A senior Obama administration official added in a press briefing last week that the US needs to “build up the capabilities of Amisom as well as the TFG.”

The State Department official said separately, however, that “it may be premature to start translating these attacks into an increase” in Amisom’s strength.

The African Union’s recent call for a four-fold expansion of Amisom’s current 5,000-troop level will be discussed at an AU summit in Kampala later this month, this official added.

A spokesman for the US National Security Council meanwhile told The EastAfrican that US Attorney General Eric Holder and the State Department’s top Africa specialist Johnnie Carson are scheduled to attend the AU summit.

The Obama administration is unequivocal in ruling out the option of withdrawing support for the TFG.

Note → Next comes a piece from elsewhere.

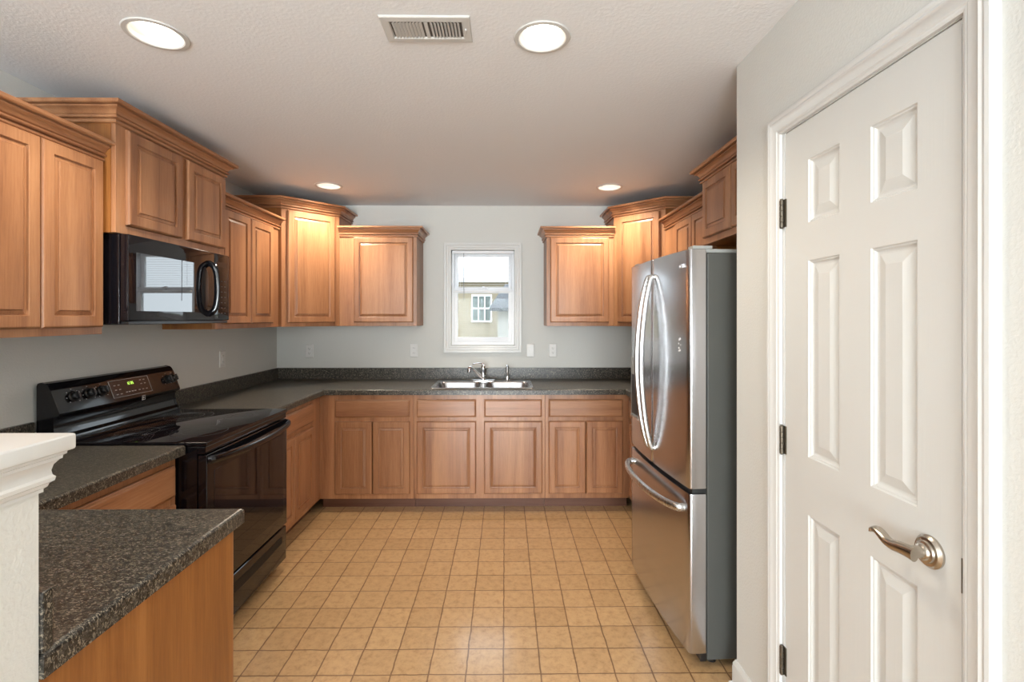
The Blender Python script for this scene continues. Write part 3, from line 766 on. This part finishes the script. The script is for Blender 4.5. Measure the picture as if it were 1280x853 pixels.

Reporters taking part in last week’s White House-organised press briefing were told by one of two US officials on hand the Kampala bombings show that “what we’ve seen in Kampala is a good example of why that’s not a viable way forward.”

The official was referring specifically to a Council on Foreign Relations report earlier this year by Somalia expert Bronwyn Bruton, who called for “constructive disengagement” from Somalia on the grounds that the TFG does not deserve continued US underwriting.

To Ms Bruton, the Kampala bombings validate her view that the TFG is incapable of defeating Al Shabaab.